中公新書通巻2000点を記念して製作された『中公新書の森』を書店でみつけて、さっそくもらってきた。
中公新書フェアを開催中の書店で無料配布中。非売品。


内容は、芳賀徹川上弘美、木戸久枝のエッセイ、奥泉光渡邊十絲子の対談、「思い出の中公新書」アンケートの結果、中公新書全2000点リスト等だ。
「思い出の中公新書」アンケートというのは、いろいろな人に「最も印象に残っている中公新書、人に推薦したい中公新書などを、1から3点挙げ、その理由もお答えください」というもので、例えば、本川達雄先生は『ある明治人の記録』『アーロン収容所』『肉食の思想』の3冊を選ばれている。
アンケートに答えた179名全員の回答が掲載されていて、いかにもな回答があったり、意外な回答があったり楽しい。


新書をあまり読んだ記憶がないし、読んでも、学校の先生の勧める岩波新書がほとんどのような気がしていたのだが、巻末の出版順になっている2000点リストを眺めると、ぽつん、ぽつんと見覚えのあるタイトルがある。ほとんどが若い頃に読んだものばかりだ。


☆『地獄の思想』梅原猛 
 中学のとき『隠された十字架』を読んで夢中になり、梅原猛の本を読み漁った時期に、この本も読んだ。親戚のインテリおじさんに、「最近はどんな本を読んでるの?」と尋ねられ、意気揚々と「梅原猛!」と答えたら、「ああ、あのインチキ本ね」と軽く言われて、大ショックだった。このことは、その後、私が急激に自然科学方面へ傾倒した一つのきっかけとなったような気がする。


☆『発想法』川喜田二郎
 通っていた中高でKJ法が流行っていた。きっとお好きな先生がいらしたのだろう。なんの授業だったか具体的にKJ法を使ったことがあって、こりゃあすごい、なんでもこれで解決するぞ、と単純な私はすっかり気に入り、早速、図書館で本を借りて読み、委員会の壁新聞などを作成する時も、無理やりKJ法を取り入れていた。あまりうまく作用した記憶はないのだが、今でも、ちょっとややこしいことを考えるときには立ち戻る場所かもしれない。

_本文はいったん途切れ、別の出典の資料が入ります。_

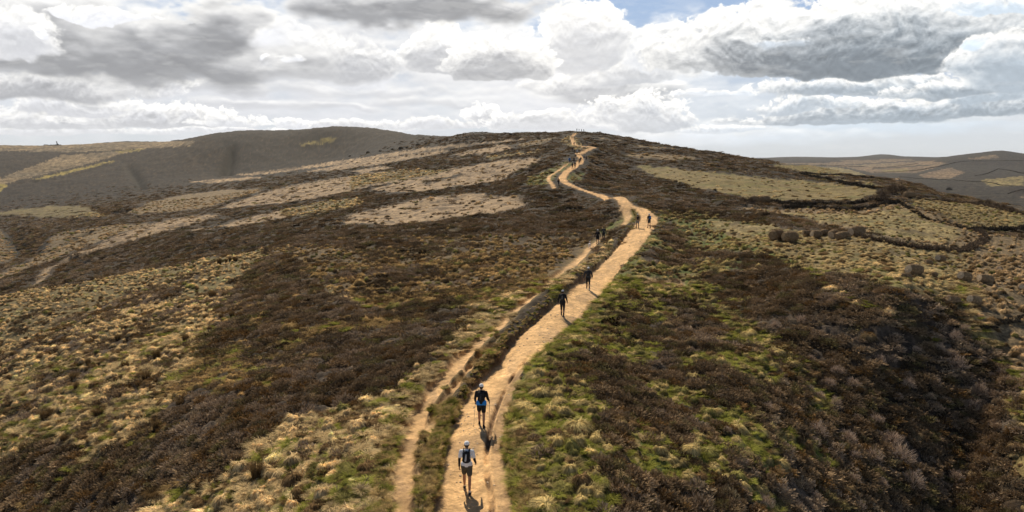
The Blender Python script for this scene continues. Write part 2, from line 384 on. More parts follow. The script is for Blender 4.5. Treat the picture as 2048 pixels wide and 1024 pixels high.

☆『太平洋戦争』上下 小島襄  『学徒出陣の記録』東大十八史会編
 なにがきっかけだったのかわからないが、特に目的があるわけでもなく十代の頃、太平洋戦争に関するいろんなものを、玉、石、かまわず読んでいた。


☆『模倣と創造』池田満寿夫
これはいまも手元にある。


☆『理科系の作文技術』木下是雄
誰かに強く勧められて読んだのだと記憶する。読後の、読んでよかったあ、という気持ちをよく覚えている。大学の卒論以降、理科系として文章を書く機会など一度としてないし、もはや自分が理系であるかどうかも覚束ないが、それでも、これは読んでよかったなと思う一冊だ。

追記 よく読まれている本なので誤解はないと思うが、「理科系のための作文技術」が書いてあるわけではない。私の個人的な雑感だけを読むと、そう読めてしまう気がしたので、念のため。


☆『ゾウの時間 ネズミの時間』 本川達雄
ちょっと前の「壁」や「品格」の新書ブームの折にも、一冊も新書を読まなかった私にとっては、いちばん最近読んだ新書だ。1992年に出ている。読んだのはもう少し後だったと思う。
人間時間ではずいぶん寿命の長さが違うゾウとネズミだが、一生の間に打つ脈拍の数は同じで、それぞれの固有の時間ではおなじだけ生きてるんだよというのは、はっきりとは掴めないが、なにかとても深遠なものを含んでいるような驚きの発見だった。その驚きをまだ幼なかった娘にも教えてやりたくて、絵本の『ゾウの時間 ネズミの時間』も買ったのだが、もちろん、子どもには無理だった。


川上弘美のエッセイに、『宦官』とか、パール・バックの『大地』とか、纏足とか、紫禁城から宦官たちが泣きながら出てくる話とかが出てくる。川上弘美とは、年が近いこともあり、いつも繰り返し、同じ頃、同じような本を読んでいたことを確認することになる。そして、彼女がそれらについて書いたものを読んでは、そうだそうだ、と思うのである。思ってるだけではいけないのに。